Of course, humanity is in the midst of outgrowing its superstitious and primitive concepts of God as some sort of all-powerful father-figure with a flowing white beard. Humanity has looked out into the vastness of space and seen a great universe that cares little for our conceits. That an omnipotent, curiously human-like being has personally created all the complexities of the universe and has a carefully mapped-out plan for each and every one of us is a childish fantasy. This is the concept of God it is right to deny.

But it is an unjustifiable conceptual leap to go from pointing out what should be obvious – that there is no Zeus on the mountaintop taking care of us – to saying that because there is no great CEO in the sky who has given our life meaning, it must be the case that our lives have no meaning at all.

Those evolutionists who say there is no purpose to it all confuse me. They claim to be men and women of science. They claim special insight into the development of species. And yet in their zeal to deny God they remain wilfully blind to the obvious – that every living creature is imbued with great purpose, indeed is defined by it.

I will take up the issue of the real meaning of life in a later post. Suffice it to say for the moment that the meaning of life is not to be found on a mountaintop, but in our actual day-to-day experience of life as it is lived by humanity. If your life had no meaning, you would not get out of bed and go to work, you would not chase sexual partners, you would not eat, you would not help a friend. The purpose of life is to flourish as an individual and as a member of a species that lives on a planet that also has to flourish as a condition of our survival.

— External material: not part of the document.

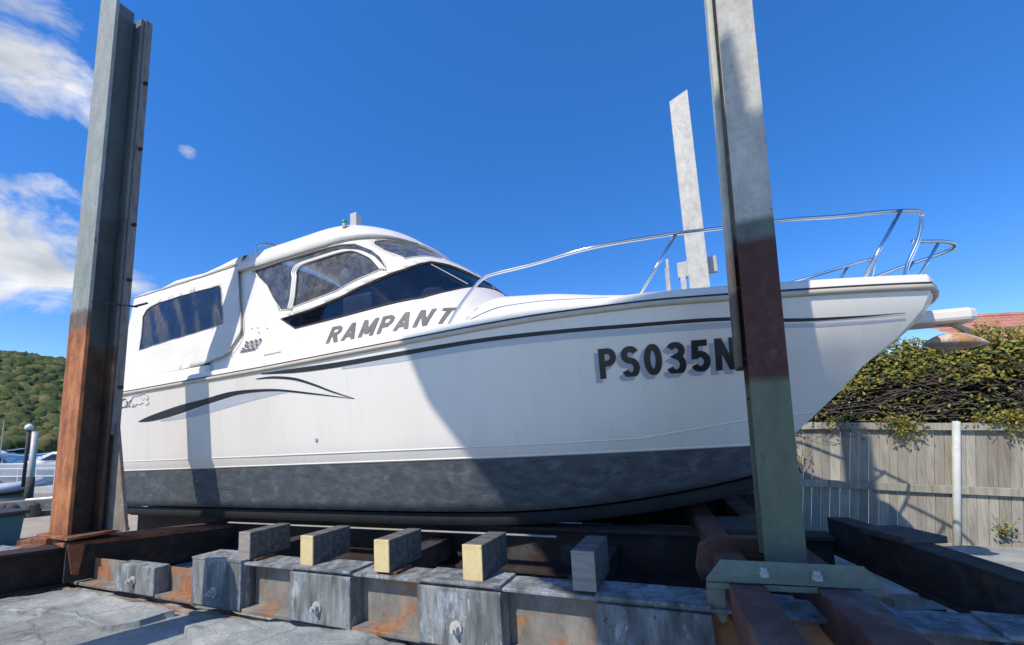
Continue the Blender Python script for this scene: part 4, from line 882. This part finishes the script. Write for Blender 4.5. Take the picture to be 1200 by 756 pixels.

There are some religious folk who recognize that an anthropomorphic God is indefensible. They try to evade the question by simply saying that God is the universal – He is everything around us, He lives in all things, He is the earth and the heavens, etc. If God is indistinguishable from the natural world, then it seems clear that God, whom we cannot see, is a symbol for the natural world that we can see. In which case, why worship the symbol when we should be worshipping the reality?

As Joseph Campbell said, and here I am paraphrasing, those who take religion literally are like diners at a restaurant who try to eat the pictures off the menu. They are missing the real feast.